Christoph Biermann
: In Fußballand

■ Die Wahrheit über Netzer und Wembley 1972 ist: Das Spiel war gar nicht so gut!

Verdammt, denke ich und beginne unruhig auf dem Sofa herumzurutschen. Das darf doch nicht wahr sein. Schließlich gehört es doch zu den Grundannahmen der deutschen Kulturgeschichte, daß der 3:1-Sieg der Nationalmannschaft am 29. April 1972 im Wembley-Stadion gegen England eine der größten Hervorbringungen des deutschen Fußballs, wenn nicht seine größte überhaupt gewesen ist.

„Traumfußball aus dem Jahr 2000“ schrieb damals die französische Sportzeitung L'Equipe. Und Karl-Heinz Bohrer, Kulturkorrespondent der Frankfurter Allgemeinen Zeitung in England, lieferte mit seinem zeitgenössischen Bericht seine legendäre, in der Nachfolge hundertfach genutzte Vorlage: „Der aus der Tiefe des Raumes plötzlich vorstoßende Netzer hatte thrill. Thrill, das ist das Ereignis, das nicht erwartete Manöver, das die Verwandlung von Geometrie in Energie, die vor Glück wahnsinnig machende Explosion im Strafraum, thrill, das ist die Vollstreckung schlechthin, der Anfang und das Ende. Thrill ist Wembley.“

Gut gesagt, und ich würde hier auf meinem Sofa gerne in begeisterte Zustimmung ausbrechen. Aber unaufhörlich läuft das Videoband ab mit dem erstem Sieg einer deutschen Nationalmannschaft in England, mit der ersten Heimniederlage einer englischen Nationalmannschaft nach sieben Jahren, der erst fünften gegen ein außerbritisches Team in der Geschichte des Fußballs.

Die deutsche Mannschaft spielt gut, keine Frage, aber sicherlich nicht traumhaft. Dafür können sich allein die Angreifer Held, Müller und Grabowski zu selten durchsetzen.
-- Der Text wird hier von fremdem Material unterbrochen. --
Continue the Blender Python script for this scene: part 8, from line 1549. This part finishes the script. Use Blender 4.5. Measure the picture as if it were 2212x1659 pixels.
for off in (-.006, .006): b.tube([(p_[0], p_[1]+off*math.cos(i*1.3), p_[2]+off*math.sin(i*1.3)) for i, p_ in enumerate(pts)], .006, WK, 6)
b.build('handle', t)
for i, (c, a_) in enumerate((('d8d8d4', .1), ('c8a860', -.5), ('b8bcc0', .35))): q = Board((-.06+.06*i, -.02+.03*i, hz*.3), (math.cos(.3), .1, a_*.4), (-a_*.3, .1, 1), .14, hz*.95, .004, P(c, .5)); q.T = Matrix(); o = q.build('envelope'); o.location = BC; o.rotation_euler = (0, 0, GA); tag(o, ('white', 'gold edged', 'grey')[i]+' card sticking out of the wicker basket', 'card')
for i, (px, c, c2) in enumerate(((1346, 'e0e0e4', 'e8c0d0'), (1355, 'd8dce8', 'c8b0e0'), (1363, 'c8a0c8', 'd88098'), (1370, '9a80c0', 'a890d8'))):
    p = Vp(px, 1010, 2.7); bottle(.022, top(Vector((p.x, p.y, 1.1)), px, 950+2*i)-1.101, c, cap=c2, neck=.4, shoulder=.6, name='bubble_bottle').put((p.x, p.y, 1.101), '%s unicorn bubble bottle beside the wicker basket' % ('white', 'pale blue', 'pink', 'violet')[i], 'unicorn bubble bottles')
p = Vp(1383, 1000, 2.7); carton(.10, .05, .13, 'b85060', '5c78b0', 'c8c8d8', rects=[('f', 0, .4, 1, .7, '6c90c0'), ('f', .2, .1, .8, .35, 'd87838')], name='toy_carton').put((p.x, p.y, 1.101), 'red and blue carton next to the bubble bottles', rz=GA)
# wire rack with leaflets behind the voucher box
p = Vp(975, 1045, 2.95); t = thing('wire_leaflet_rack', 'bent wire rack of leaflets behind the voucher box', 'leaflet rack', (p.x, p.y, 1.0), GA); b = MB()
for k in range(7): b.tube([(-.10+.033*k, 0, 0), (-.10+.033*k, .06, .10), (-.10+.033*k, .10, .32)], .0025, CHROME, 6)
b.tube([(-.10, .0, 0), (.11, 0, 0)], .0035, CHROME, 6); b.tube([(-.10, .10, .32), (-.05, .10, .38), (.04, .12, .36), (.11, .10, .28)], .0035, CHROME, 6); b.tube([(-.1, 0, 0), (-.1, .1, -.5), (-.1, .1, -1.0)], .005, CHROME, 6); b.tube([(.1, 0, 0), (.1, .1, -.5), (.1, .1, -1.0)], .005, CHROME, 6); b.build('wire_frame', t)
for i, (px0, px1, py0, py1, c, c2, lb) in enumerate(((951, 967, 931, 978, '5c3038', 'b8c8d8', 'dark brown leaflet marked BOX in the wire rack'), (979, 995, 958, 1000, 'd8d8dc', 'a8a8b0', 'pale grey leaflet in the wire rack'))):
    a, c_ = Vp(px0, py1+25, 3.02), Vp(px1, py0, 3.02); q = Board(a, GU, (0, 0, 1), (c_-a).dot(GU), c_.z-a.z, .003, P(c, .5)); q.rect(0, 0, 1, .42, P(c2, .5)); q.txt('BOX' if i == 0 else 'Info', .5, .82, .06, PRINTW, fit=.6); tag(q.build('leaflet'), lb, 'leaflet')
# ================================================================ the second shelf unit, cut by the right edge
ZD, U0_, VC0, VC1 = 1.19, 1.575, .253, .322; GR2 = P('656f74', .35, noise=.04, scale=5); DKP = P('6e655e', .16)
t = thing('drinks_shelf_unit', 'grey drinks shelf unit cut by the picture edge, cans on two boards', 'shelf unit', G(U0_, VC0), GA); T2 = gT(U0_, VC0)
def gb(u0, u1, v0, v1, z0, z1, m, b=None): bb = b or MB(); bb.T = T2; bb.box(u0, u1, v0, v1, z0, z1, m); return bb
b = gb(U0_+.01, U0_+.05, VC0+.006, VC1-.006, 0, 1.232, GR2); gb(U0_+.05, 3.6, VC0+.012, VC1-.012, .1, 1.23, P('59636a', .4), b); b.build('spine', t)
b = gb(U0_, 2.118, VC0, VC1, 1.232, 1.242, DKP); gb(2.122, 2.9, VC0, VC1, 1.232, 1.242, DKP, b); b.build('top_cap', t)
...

Paul Breitner ist prima, in seinem dritten Länderspiel interpretiert er den Job als rechter Verteidiger schon wie ein moderner Außenbahnspieler und bearbeitet die ganze Länge des Spielfelds. Der tapfere Höttges neutralisiert Hurst, der gegen ihn im WM-Finale 1966 drei Tore erzielt hatte. Ebenso sicher steht Schwarzenbeck gegen Chivers.

Beckenbauer ist der Souverän der Abwehr, elegant und wunderbar anzuschauen sein Spiel, aber er überquert nur selten die Mittellinie. Dank Hoeneß und Wimmer ist die deutsche Mannschaft deutlich lauffreudiger als der Gegner und technisch stärker. Phasenweise kombiniert sie leicht und fast selbstverständlich. Aber Günter Netzer kommt nur dreimal wirklich aus der Tiefe des Raums. Das ist thrill, doch eben rar, zumeist leitet Netzer intelligente, aber wenig spektakuläre Seitenwechsel ein.

Zur Pause führt die deutsche Mannschaft nicht unverdient mit 1:0, Hoeneß hat von einem haarsträubenden Fehler Moores profitiert, der im eigenen Strafraum den Ball verliert. Einige andere Weltmeister von 66 sind auch noch dabei. Aber man kann Hurst, Ball und den anderen in jenem Viertelfinal-Hinspiel um die Europameisterschaft ansehen, daß die Jahre nicht spurlos vergangen sind. Gegen das alternde englische Team gibt die deutsche Mannschaft in der zweiten Halbzeit die Initiative völlig ab.

Breitner ist nur noch Außenverteidiger, Beckenbauer letzter Mann und für Netzer kein Spiel mehr da, das es zu gestalten gäbe. Etwas glücklich hält die Führung bis zur 77. Minute, dann führt Sepp Maiers einziger Fehler, er klatscht einen Ball nach vorne ab, zum Ausgleich von Lee. Das Elfmetertor von Netzer in der 84. und Müllers 3:1 in der 89. entspringen den beiden einzigen Torchancen im zweiten Abschnitt. Was für ein verblüffender Schluß; nicht ganz unverdient, aber doch glücklich.

Fast 27 Jahre nachdem ich das Spiel zuletzt gesehen habe, kann ich auf meinem Sofa die Spannung und Aufregung noch nachspüren. Doch wie kam es zum Mythos um dieses Spiel? Die neunzig Minuten allein tragen die Legende nicht. So gut, wie inzwischen immer erzählt, war die deutsche Mannschaft nicht. In Wahrheit war der Sieg in Wembley vor allem ein Versprechen: Nicht besser kämpfen, sondern besser spielen. Gewinnen durch schönen Fußball, das war Wembley. Von daher soll die Legende noch lange leben, egal, was das Videoband sagt.